Begin Data provided

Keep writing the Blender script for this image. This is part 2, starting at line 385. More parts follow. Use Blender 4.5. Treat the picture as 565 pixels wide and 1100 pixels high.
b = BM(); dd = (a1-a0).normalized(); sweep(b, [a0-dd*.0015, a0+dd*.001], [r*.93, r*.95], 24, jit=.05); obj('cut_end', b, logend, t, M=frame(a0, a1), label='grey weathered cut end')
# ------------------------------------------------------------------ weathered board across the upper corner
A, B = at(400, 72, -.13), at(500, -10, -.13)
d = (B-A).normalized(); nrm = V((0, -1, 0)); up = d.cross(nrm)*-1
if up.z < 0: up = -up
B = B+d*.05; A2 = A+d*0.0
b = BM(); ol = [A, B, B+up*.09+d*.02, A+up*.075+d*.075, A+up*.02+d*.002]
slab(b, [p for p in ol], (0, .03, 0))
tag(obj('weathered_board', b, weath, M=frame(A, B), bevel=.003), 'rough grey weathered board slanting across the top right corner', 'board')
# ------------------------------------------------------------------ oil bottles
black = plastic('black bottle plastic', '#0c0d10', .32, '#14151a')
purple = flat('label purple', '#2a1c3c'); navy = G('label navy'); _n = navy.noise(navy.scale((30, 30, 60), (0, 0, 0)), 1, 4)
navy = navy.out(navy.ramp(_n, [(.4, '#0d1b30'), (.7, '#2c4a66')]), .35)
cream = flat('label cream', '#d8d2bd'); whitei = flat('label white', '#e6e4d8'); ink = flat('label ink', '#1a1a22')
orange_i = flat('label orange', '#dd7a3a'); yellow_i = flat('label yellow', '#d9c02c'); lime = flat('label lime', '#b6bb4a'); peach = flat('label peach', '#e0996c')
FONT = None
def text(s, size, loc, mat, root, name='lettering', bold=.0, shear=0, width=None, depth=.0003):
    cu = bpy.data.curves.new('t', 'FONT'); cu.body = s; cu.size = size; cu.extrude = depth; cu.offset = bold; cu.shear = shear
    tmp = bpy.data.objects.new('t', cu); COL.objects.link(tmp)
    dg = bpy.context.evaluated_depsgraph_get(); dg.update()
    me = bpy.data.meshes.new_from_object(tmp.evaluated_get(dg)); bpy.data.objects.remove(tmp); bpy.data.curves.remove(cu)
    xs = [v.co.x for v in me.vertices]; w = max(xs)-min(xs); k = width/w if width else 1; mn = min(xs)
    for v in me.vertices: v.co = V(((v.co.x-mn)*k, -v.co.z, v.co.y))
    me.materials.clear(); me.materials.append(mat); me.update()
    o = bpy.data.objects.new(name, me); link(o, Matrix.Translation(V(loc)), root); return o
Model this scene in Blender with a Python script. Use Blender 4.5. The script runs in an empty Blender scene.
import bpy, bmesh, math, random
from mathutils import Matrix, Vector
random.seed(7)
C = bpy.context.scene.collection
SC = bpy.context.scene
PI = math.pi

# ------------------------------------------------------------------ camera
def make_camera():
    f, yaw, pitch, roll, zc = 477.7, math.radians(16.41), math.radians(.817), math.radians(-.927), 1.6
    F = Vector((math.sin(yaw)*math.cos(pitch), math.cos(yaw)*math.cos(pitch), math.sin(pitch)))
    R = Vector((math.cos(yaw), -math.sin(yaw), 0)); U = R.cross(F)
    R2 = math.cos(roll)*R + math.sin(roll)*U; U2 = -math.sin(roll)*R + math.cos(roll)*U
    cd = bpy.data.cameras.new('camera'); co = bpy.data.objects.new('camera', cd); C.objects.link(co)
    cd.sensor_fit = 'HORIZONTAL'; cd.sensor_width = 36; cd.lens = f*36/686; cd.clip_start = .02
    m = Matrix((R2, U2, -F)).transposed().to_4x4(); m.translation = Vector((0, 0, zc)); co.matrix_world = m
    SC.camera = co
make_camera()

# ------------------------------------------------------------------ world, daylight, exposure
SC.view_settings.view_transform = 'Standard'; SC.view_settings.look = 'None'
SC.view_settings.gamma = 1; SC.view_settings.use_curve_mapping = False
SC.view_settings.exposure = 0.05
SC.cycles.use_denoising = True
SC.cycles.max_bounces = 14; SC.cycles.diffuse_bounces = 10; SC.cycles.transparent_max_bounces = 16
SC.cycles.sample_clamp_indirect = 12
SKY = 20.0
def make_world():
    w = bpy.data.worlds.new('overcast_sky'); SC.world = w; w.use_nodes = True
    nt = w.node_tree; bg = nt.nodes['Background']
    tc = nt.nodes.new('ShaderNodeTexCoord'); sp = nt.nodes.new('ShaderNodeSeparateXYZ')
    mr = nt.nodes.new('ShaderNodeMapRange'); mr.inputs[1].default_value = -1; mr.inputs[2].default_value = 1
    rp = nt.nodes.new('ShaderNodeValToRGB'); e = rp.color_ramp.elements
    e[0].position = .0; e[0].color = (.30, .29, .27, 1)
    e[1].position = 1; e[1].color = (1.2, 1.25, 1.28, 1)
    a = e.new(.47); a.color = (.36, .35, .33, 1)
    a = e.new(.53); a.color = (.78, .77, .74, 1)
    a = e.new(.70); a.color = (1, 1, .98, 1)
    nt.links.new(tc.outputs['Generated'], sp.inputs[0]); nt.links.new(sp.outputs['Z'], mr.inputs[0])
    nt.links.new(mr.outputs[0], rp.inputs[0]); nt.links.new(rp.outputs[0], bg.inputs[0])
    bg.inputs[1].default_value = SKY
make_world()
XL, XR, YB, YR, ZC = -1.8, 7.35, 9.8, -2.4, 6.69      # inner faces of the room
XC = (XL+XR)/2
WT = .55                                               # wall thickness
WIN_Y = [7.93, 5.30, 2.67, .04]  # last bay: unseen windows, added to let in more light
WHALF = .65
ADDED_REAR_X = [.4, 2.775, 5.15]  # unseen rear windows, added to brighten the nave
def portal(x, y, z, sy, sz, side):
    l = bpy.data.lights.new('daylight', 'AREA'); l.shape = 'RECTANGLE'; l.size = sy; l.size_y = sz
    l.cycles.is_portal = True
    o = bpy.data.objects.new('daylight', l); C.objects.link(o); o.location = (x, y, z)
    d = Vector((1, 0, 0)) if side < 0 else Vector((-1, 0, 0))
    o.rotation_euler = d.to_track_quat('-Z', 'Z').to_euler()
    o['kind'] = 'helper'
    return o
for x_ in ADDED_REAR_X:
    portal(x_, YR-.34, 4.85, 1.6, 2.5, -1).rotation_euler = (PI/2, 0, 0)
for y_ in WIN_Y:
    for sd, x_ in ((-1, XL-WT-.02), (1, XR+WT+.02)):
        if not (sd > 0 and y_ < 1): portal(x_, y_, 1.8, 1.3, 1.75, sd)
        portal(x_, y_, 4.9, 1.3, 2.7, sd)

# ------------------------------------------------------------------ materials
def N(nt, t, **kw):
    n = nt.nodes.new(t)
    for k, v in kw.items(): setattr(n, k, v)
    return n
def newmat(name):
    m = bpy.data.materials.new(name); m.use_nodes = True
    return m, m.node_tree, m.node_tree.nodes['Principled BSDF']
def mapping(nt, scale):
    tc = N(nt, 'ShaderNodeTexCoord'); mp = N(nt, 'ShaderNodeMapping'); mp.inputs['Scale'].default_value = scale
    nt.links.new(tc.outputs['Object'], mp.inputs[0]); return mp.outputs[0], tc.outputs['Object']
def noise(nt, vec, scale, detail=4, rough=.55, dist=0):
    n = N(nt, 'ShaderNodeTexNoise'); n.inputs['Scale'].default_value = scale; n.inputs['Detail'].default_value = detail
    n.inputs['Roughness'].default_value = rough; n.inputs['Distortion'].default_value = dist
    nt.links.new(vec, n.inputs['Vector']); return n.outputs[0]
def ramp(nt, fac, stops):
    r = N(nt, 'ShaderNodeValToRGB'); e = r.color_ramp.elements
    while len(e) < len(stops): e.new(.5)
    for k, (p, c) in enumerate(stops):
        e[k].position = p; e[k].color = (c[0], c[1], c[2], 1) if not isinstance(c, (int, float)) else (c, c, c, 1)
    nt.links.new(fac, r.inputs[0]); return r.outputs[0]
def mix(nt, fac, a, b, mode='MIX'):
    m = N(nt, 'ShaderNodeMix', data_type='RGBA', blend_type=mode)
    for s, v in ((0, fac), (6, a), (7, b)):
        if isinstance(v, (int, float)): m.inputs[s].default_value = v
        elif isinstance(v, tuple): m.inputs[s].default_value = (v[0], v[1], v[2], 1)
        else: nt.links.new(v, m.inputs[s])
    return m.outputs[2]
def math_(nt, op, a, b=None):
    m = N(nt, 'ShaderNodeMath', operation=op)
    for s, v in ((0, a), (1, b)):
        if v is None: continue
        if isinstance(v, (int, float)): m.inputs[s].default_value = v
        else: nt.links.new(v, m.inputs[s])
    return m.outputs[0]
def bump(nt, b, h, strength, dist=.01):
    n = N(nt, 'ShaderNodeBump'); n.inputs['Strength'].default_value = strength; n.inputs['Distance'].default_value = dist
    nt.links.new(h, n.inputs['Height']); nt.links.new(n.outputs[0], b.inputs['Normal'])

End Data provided

(Set problem): Working from the entries above, return all lines that contain "script".

(Result):
Keep writing the Blender script for this image. This is part 2, starting at line 385. More parts follow. Use Blender 4.5. Treat the picture as 565 pixels wide and 1100 pixels high.
Model this scene in Blender with a Python script. Use Blender 4.5. The script runs in an empty Blender scene.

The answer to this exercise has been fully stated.